Authorities encouraged any clients of Apollo Funeral and Cremation Service who did not receive cremains or experienced irregularities with their service to call the Denver Police Major Crimes Division and Denver Police Victim Assistance Unit at 720- 913- 6610.
Police say the shocking discovery is not connected to the Return to Nature Funeral Home case in Penrose, which garnered national attention last fall.
Authorities in that case found nearly 200 bodies decomposing in the decrepit building, some of which hadn’t been touched in four years. The owners, Jon and Carie Hallford, were arrested in Oklahoma in November and charged with abuse of a corpse, forgery, theft and money laundering.
he Penrose discovery represented yet another egregious case of funeral home misconduct in Colorado and shined a glaring light on the state’s lax funeral home and mortuary regulations.
Five years earlier, the FBI raided the Sunset Mesa Funeral Directors in Montrose. A multiyear investigation found the operators, Shirley Koch and Megan Hess, were selling body parts around the world without the consent of grieving families. They each received more than a decade in prison after pleading guilty to federal charges.
Experts say few states regulate the industry as lightly as the Centennial State, which remains the only one in the country to license funeral home businesses but not the people who run them. State officials don’t inspect funeral homes regularly and devote only one- quarter of one fulltime position to regulate 220 funeral homes and 77 crematories.

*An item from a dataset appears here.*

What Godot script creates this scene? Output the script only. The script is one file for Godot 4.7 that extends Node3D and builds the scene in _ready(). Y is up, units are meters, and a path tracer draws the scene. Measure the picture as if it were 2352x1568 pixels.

Lawmakers, in response to a series of grisly mortuary cases in recent years, are making a push this session to bring Colorado in line with the rest of the country.
State Sen. Dylan Roberts, an Avon Democrat, told The Post he will be running a bill that would add licensure requirements for funeral home operators and add periodic inspections from regulators.
The funeral home industry says it’s on board with these changes and welcomes the additional oversight.